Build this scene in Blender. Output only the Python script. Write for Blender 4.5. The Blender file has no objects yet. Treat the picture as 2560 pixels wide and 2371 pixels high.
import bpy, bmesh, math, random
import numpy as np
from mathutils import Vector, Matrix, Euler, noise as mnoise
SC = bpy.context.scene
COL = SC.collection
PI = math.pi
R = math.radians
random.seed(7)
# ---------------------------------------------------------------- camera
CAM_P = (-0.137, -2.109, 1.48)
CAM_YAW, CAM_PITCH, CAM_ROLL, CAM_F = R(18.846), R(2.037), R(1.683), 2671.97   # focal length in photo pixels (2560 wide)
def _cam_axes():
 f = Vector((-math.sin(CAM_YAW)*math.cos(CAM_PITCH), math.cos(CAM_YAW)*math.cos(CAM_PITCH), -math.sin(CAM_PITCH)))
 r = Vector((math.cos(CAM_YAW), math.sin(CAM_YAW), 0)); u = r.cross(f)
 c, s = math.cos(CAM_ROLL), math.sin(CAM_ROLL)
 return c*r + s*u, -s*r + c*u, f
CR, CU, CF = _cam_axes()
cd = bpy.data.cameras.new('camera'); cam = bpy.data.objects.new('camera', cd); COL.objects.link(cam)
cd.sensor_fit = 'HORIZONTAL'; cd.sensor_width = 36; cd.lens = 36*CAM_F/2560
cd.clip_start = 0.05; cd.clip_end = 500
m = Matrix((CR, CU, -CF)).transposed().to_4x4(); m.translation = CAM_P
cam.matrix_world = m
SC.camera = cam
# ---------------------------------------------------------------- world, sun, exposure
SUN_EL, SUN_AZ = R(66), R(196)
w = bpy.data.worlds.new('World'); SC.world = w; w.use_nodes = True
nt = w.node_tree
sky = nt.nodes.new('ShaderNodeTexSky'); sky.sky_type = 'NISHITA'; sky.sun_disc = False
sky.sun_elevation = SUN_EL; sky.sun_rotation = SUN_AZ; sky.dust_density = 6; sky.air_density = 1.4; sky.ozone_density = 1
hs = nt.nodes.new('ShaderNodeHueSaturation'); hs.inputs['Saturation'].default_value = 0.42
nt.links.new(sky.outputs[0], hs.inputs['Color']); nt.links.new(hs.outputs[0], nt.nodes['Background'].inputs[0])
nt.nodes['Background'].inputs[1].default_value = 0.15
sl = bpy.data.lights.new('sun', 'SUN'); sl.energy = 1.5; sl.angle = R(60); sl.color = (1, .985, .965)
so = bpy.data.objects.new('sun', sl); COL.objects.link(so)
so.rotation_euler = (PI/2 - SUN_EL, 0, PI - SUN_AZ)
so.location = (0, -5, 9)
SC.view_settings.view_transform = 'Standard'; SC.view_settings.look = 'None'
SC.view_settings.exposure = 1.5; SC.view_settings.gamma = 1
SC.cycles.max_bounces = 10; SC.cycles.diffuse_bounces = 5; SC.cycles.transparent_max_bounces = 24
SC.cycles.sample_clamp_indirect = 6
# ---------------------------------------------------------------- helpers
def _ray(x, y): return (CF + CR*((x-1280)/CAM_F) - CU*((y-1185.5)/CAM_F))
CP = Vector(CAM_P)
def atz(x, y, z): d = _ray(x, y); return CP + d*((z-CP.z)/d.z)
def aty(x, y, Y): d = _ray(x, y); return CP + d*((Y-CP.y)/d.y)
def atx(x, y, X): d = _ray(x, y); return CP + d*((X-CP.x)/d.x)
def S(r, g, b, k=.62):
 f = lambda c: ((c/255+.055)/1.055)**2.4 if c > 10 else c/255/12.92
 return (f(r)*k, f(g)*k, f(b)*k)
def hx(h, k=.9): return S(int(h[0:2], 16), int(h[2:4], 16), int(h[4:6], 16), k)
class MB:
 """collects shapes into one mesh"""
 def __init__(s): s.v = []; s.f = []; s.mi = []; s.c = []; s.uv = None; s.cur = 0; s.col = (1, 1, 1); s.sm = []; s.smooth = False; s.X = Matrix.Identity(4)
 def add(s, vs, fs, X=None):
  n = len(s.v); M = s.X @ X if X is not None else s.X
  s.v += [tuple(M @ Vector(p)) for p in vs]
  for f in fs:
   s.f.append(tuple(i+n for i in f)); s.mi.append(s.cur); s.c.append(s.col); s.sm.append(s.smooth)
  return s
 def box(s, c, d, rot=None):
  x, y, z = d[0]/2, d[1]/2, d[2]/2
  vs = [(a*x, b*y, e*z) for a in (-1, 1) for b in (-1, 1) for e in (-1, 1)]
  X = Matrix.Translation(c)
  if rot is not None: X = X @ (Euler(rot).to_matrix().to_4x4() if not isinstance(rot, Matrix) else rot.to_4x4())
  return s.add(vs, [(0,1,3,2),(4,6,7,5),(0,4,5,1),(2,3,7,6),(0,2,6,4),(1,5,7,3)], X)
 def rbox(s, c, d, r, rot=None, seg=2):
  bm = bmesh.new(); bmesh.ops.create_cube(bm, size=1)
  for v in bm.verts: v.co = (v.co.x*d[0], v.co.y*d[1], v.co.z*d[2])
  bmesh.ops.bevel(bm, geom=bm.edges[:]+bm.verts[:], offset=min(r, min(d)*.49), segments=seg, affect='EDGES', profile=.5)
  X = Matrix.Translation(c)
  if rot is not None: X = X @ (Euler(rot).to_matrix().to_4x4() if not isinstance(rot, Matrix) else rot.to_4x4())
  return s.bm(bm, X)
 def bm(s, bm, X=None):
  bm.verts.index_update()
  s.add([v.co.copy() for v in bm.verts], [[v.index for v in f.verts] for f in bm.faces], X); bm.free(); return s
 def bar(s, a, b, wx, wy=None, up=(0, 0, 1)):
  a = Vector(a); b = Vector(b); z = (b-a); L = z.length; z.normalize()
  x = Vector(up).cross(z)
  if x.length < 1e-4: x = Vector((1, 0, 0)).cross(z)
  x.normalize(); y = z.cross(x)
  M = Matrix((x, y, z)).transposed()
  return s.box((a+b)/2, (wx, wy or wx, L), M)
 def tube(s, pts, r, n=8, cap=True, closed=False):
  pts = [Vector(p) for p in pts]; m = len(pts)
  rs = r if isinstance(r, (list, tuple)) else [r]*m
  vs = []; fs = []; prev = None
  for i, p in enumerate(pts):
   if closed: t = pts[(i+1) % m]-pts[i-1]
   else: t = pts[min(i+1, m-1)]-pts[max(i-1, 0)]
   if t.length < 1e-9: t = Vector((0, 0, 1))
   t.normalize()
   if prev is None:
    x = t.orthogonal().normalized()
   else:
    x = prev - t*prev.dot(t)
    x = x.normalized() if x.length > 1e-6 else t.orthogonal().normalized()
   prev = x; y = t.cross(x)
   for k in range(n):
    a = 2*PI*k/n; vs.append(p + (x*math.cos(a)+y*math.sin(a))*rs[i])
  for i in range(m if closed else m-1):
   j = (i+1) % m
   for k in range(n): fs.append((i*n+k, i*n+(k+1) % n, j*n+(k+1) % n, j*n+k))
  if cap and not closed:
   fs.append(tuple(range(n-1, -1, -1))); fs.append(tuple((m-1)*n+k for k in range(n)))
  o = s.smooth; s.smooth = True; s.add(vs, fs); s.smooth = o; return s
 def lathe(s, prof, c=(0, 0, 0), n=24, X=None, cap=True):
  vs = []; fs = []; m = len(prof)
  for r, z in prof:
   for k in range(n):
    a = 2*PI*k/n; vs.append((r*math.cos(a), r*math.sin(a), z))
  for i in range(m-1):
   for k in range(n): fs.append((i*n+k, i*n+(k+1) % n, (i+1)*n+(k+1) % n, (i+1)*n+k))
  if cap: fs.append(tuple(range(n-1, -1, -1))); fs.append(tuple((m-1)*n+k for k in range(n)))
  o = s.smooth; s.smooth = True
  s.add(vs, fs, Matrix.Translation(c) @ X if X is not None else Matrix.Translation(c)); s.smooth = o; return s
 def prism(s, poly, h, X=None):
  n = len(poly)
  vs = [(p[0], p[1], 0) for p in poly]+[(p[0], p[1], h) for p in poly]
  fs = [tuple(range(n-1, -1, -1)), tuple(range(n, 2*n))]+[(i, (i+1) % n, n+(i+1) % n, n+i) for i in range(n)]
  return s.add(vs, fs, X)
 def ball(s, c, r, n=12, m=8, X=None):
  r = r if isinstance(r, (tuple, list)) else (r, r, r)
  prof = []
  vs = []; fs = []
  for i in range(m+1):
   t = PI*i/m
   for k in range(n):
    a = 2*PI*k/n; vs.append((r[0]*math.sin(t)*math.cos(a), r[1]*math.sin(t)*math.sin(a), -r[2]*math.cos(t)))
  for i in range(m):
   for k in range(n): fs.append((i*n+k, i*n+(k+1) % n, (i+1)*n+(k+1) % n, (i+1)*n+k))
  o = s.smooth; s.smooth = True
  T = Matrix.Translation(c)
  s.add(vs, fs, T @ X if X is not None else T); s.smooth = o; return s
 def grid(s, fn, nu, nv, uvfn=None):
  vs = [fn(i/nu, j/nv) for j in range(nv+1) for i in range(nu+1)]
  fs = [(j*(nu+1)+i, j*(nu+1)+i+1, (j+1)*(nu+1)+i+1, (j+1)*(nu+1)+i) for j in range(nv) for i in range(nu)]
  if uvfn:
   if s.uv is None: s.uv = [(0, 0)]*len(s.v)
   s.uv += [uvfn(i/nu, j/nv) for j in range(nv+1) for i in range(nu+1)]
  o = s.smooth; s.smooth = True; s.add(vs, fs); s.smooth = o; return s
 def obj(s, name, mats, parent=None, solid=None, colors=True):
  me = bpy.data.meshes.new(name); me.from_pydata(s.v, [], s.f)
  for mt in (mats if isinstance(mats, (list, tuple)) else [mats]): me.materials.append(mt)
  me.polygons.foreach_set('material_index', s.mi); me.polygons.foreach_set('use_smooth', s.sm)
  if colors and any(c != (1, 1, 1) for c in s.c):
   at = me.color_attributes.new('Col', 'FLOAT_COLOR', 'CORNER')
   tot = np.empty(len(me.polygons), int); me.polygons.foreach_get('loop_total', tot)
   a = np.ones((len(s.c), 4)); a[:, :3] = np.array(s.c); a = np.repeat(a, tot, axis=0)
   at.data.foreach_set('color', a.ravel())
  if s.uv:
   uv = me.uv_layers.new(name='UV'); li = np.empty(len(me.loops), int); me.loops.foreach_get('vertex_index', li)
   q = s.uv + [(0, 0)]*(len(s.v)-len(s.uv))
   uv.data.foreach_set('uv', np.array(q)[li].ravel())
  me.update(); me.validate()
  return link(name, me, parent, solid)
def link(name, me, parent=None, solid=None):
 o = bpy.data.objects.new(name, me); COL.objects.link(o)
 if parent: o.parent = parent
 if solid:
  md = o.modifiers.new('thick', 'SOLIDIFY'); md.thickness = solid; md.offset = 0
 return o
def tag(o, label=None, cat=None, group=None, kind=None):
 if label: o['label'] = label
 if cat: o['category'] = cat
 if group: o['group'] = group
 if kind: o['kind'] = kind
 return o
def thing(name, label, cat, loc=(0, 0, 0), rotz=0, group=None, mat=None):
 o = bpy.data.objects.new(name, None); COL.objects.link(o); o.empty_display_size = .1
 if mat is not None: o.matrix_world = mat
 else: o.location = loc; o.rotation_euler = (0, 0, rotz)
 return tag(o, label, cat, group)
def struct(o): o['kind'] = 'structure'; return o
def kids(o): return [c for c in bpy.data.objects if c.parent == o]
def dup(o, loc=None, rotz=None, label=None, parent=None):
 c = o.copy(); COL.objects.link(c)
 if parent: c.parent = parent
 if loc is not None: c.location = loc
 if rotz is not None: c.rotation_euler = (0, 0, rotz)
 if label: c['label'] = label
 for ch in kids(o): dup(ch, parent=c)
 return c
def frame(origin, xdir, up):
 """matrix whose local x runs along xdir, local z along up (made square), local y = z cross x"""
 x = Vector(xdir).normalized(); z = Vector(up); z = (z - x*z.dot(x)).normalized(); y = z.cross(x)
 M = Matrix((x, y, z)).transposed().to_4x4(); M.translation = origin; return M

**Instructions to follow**
Gather and return every line that holds the string "wide".

**Result for this exercise**
Build this scene in Blender. Output only the Python script. Write for Blender 4.5. The Blender file has no objects yet. Treat the picture as 2560 pixels wide and 2371 pixels high.
CAM_YAW, CAM_PITCH, CAM_ROLL, CAM_F = R(18.846), R(2.037), R(1.683), 2671.97   # focal length in photo pixels (2560 wide)